Print exactly the lines from the first one down to the line containing "COL = sc.collection", both ends included, with no pictures and nothing else.

[Scripts that build scenes]
Begin

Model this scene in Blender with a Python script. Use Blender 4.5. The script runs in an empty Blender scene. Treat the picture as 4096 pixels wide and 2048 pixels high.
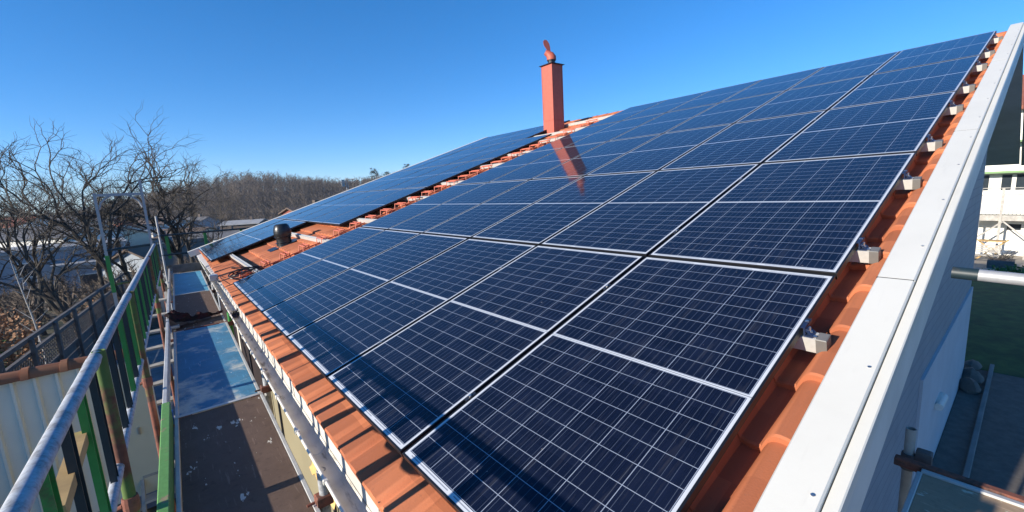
import bpy, math, random
import numpy as np
from mathutils import Vector, Matrix

rng = random.Random(7)
sc = bpy.context.scene
COL = sc.collection

# ------------------------------------------------------------------ camera, sky, sun, exposure
CAM = Vector((-0.6445, -0.5740, 6.6976))
MR = ((0.7697110, -0.1409992, 0.6226268), (-0.6362015, -0.0886854, 0.7664089), (-0.0528451, -0.9860295, -0.1579660))
cd = bpy.data.cameras.new("camera"); cam = bpy.data.objects.new("camera", cd); COL.objects.link(cam)
cam.matrix_world = Matrix(((MR[0][0], -MR[0][1], -MR[0][2], CAM.x), (MR[1][0], -MR[1][1], -MR[1][2], CAM.y),
                           (MR[2][0], -MR[2][1], -MR[2][2], CAM.z), (0, 0, 0, 1)))
cd.sensor_width = 36; cd.sensor_fit = 'HORIZONTAL'; cd.lens = 15.05; cd.clip_start = 0.05; cd.clip_end = 3000
sc.camera = cam
SUN_EL, SUN_PHI = math.radians(17.5), math.radians(6)     # sun stands behind the eave, a little beyond the gable
SD = Vector((-math.cos(SUN_EL) * math.cos(SUN_PHI), math.cos(SUN_EL) * math.sin(SUN_PHI), math.sin(SUN_EL)))
w = bpy.data.worlds.new("World"); sc.world = w; w.use_nodes = True
nt = w.node_tree; nt.nodes.clear()
sky = nt.nodes.new('ShaderNodeTexSky'); sky.sky_type = 'NISHITA'; sky.sun_disc = False
sky.sun_elevation = SUN_EL; sky.sun_rotation = math.atan2(SD.x, SD.y)
sky.altitude = 0; sky.air_density = 0.75; sky.dust_density = 0.0; sky.ozone_density = 4.3
bg = nt.nodes.new('ShaderNodeBackground'); bg.inputs['Strength'].default_value = 0.107
ou = nt.nodes.new('ShaderNodeOutputWorld')
hs = nt.nodes.new('ShaderNodeHueSaturation'); hs.inputs['Saturation'].default_value = 1.22; nt.links.new(sky.outputs[0], hs.inputs['Color'])
tint = nt.nodes.new('ShaderNodeMix'); tint.data_type = 'RGBA'; tint.blend_type = 'MULTIPLY'; tint.inputs[0].default_value = 1.0
tint.inputs[7].default_value = (1.02, 1.24, 1.54, 1); nt.links.new(hs.outputs[0], tint.inputs[6])      # the deep polarised blue of a cold clear day
gm = nt.nodes.new('ShaderNodeGamma'); gm.inputs['Gamma'].default_value = 0.82; nt.links.new(tint.outputs[2], gm.inputs[0]); nt.links.new(gm.outputs[0], bg.inputs[0]); nt.links.new(bg.outputs[0], ou.inputs[0])
sl = bpy.data.lights.new("sun", 'SUN'); sl.energy = 4.5; sl.angle = math.radians(0.5); sl.color = (1.0, 0.90, 0.76)
so = bpy.data.objects.new("sun", sl); COL.objects.link(so); so.rotation_euler = SD.to_track_quat('Z', 'Y').to_euler()
so.location = (-20, 5, 30)
sc.view_settings.view_transform = 'Standard'; sc.view_settings.look = 'None'
sc.view_settings.exposure = 0.85; sc.view_settings.gamma = 1.0
sc.cycles.max_bounces = 6; sc.cycles.diffuse_bounces = 3; sc.cycles.glossy_bounces = 3
sc.cycles.use_denoising = True

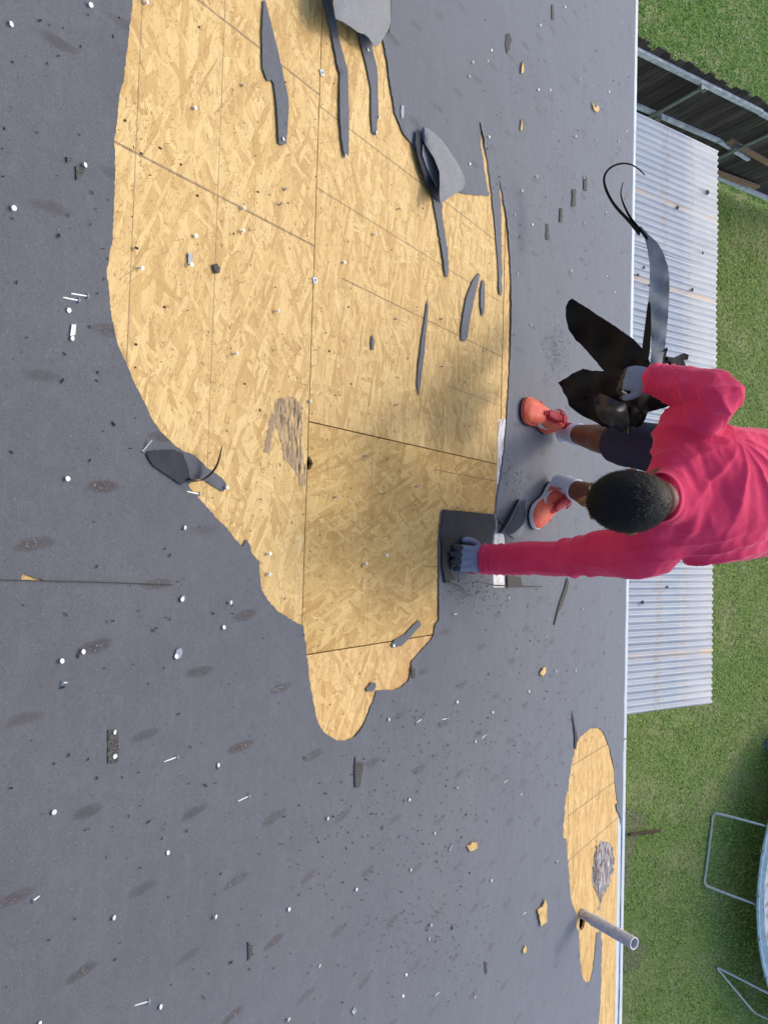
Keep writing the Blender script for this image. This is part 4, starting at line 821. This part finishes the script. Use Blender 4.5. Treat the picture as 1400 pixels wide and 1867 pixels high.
# ---------------- the shade tree standing beyond the yard (its shade falls on the grass under the trampoline)
def tree(cx, cy, hh, rr, lab, seed, n=9000):
    r_ = random.Random(seed); t = empty('shade_tree', (cx, cy, GZ)); tag(t, lab, 'tree'); bm = bmesh.new(); base = Vector((cx, cy, GZ)); top_ = Vector((cx, cy, GZ+hh))
    loft(bm, [base, base.lerp(top_, .4)+Vector((.1, 0, 0)), top_], [.22, .17, .10], seg=10, up=Vector((0, 1, 0))); 
    for _ in range(9):
        a = r_.uniform(0, 6.28); s = base.lerp(top_, r_.uniform(.55, .95)); e_ = top_+Vector((rr*.7*math.cos(a), rr*.7*math.sin(a), r_.uniform(-.2, 1)*rr*.5)); loft(bm, [s, s.lerp(e_, .5)+Vector((0, 0, .2)), e_], [.07, .05, .02], seg=6, up=Vector((0, 1, .1)))
    bmobj('trunk', bm, simple('bark', (.10, .075, .055), .9), t, True)
    cl = [(top_+Vector((r_.gauss(0, rr*.45), r_.gauss(0, rr*.45), r_.gauss(rr*.15, rr*.3))), r_.uniform(.35, .6)*rr*.8) for _ in range(22)]
    V = []; F = []
    for i in range(n):
        c0, cr = r_.choice(cl); d = Vector((r_.gauss(0, 1), r_.gauss(0, 1), r_.gauss(0, .8))).normalized(); p = c0+d*cr*r_.uniform(.5, 1); s = r_.uniform(.08, .15); a = Vector((r_.gauss(0, 1), r_.gauss(0, 1), r_.gauss(0, 1))).normalized(); b_ = a.orthogonal().normalized(); k = len(V)
        V += [p-a*s, p+b_*s*.5, p+a*s, p-b_*s*.5]; F.append((k, k+1, k+2, k+3))
    link('crown', mesh_from('crown', V, F), simple('leaves', (.05, .09, .025), .6), t)
SH = Vector((SUN.x, SUN.y, 0))/SUN.z
ground_c = Z(1385, 1640, GZ); 
tc = ground_c+Vector((0, .6, 0))+SH*6.2; tree(tc.x, tc.y, 6.2, 2.9, 'leafy green shade tree standing beyond the trampoline', 4, 12000)
tc = Z(1400, 1880, GZ)+Vector((2.6, .6, 0))+SH*6.2; tree(tc.x, tc.y, 6.2, 2.6, 'second leafy tree further right beyond the trampoline', 6, 9000)

# ================================================================== THE ROOFER
FOOTR_T, FOOTR_H = R(944, 741), R(1012, 792); FOOTL_T, FOOTL_H = R(961, 956), R(1004, 886)
person = empty('person', R(985, 850)); tag(person, 'roofer in a crimson long sleeved shirt bending over the felt', 'person')
m = NT('skin'); p = m.pos(); c = m.mix(m.noise(p, 30, 3), (.150, .062, .030), (.205, .092, .047)); M['skin'] = m.fin(c, .5, m.bump(m.noise(p, 300, 2), .2, .0006), spec=.4)
m = NT('shirt_crimson'); p = m.pos(); c = m.mix(m.ramp(m.noise(p, 14, 4), [(.3, 0.), (.7, 1.)]), (.66, .030, .088), (.74, .044, .115)); bb = m.bump(m.noise(p, 900, 2), .25, .0005); M['shirt'] = m.fin(c, .85, bb, spec=.2, **{'Sheen Weight': .35, 'Sheen Roughness': .4, 'Sheen Tint': (1, .5, .7)})
m = NT('shorts_navy'); p = m.pos(); c = m.mix(m.noise(p, 22, 4), (.020, .018, .040), (.034, .030, .060)); M['shorts'] = m.fin(c, .8, m.bump(m.noise(p, 14, 3), .5, .01))
m = NT('sock_white'); p = m.objc(); c = m.mix(m.noise(p, 40, 3), (.62, .62, .68), (.76, .76, .80)); M['sock'] = m.fin(c, .9, m.bump(m.noise(p, 160, 2), .4, .002))
HEADC = P(1144, 914, 1.95); CR = Vector((.02, -.72, .66)).normalized(); FD = Vector((.0, -.66, -.74)); FD = (FD-CR*FD.dot(CR)).normalized(); LD = CR.cross(FD).normalized()
NECKB = P(1214, 905, 2.08); SHL, ELL, WRL = P(1172, 1000, 2.235), P(1015, 1018, 2.47), P(866, 1020, 2.665)
SHR, ELR, WRR = P(1245, 800, 2.24), P(1309, 716, 2.10), P(1192, 693, 2.26)
HIP = P(1440, 893, 2.50); SPM = P(1330, 900, 2.27); CHEST = P(1262, 903, 2.22)
ANR, ANL = FOOTR_H+Vector((0, -.012, .085)), FOOTL_H+Vector((0, -.012, .085))
zf = FOOTR_H.z; KNR, KNL = Z(1122, 806, zf+.43), Z(1118, 922, zf+.40)
KNR = KNR+Vector((0, -.02, 0)); HPR, HPL = HIP+Vector((-.08, .0, -.05)), HIP+Vector((.10, .0, -.03))
SP_UP = Vector((0, -.35, .94))
# body: one continuous skin
bm = bmesh.new()
loft(bm, [HIP, SPM+Vector((0, 0, -.03)), CHEST+Vector((0, 0, -.03)), NECKB+Vector((0, .02, -.02))], [(.145, .095), (.135, .095), (.15, .10), (.08, .06)], up=SP_UP)
loft(bm, [NECKB+Vector((0, .03, -.02)), HEADC-CR*.05-FD*.02], [.055, .055]); 
for s_, e_, w_ in ((SHL, ELL, WRL), (SHR, ELR, WRR)):
    loft(bm, [CHEST.lerp(s_, .5), s_, s_.lerp(e_, .5), e_, e_.lerp(w_, .4), w_], [.06, .052, .046, .038, .038, .027])
for hp_, k_, a_ in ((HPR, KNR, ANR), (HPL, KNL, ANL)):
    loft(bm, [hp_, hp_.lerp(k_, .5), k_, k_.lerp(a_, .35)+Vector((0, .012, 0)), k_.lerp(a_, .75), a_], [.085, .072, .053, .056, .040, .036], up=Vector((0, 1, 0)))
def hd(a, b, c): return HEADC+LD*a+FD*b+CR*c
HA = (LD, FD, CR)
ellipsoid(bm, hd(0, 0, 0), (.073, .093, .088), HA); ellipsoid(bm, hd(0, .045, -.060), (.055, .052, .070), HA); ellipsoid(bm, hd(0, .075, -.105), (.024, .022, .018), HA)
loft(bm, [hd(0, .094, -.015), hd(0, .113, -.052)], [.008, .014], up=LD); ellipsoid(bm, hd(0, .105, -.055), (.017, .013, .009), HA, 12, 8)
ellipsoid(bm, hd(0, .094, -.078), (.024, .010, .006), HA, 12, 8); ellipsoid(bm, hd(0, .092, -.088), (.022, .010, .007), HA, 12, 8)
for sg in (-1, 1):
    ellipsoid(bm, hd(sg*.078, -.008, -.030), (.010, .018, .031), HA, 12, 8); ellipsoid(bm, hd(sg*.032, .088, -.012), (.022, .010, .007), HA, 12, 8)
body = link('body', remeshed(bm, .007, 5), M['skin'], person, True)
for sg in (-1, 1):
    bm = bmesh.new(); ellipsoid(bm, hd(sg*.031, .088, -.028), (.012, .009, .008), HA, 14, 10); bmobj('eye', bm, simple('eye_white', (.55, .53, .5), .3), person, True)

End

• **TASK ANSWER**:
Model this scene in Blender with a Python script. Use Blender 4.5. The script runs in an empty Blender scene. Treat the picture as 4096 pixels wide and 2048 pixels high.
import bpy, math, random
import numpy as np
from mathutils import Vector, Matrix

rng = random.Random(7)
sc = bpy.context.scene
COL = sc.collection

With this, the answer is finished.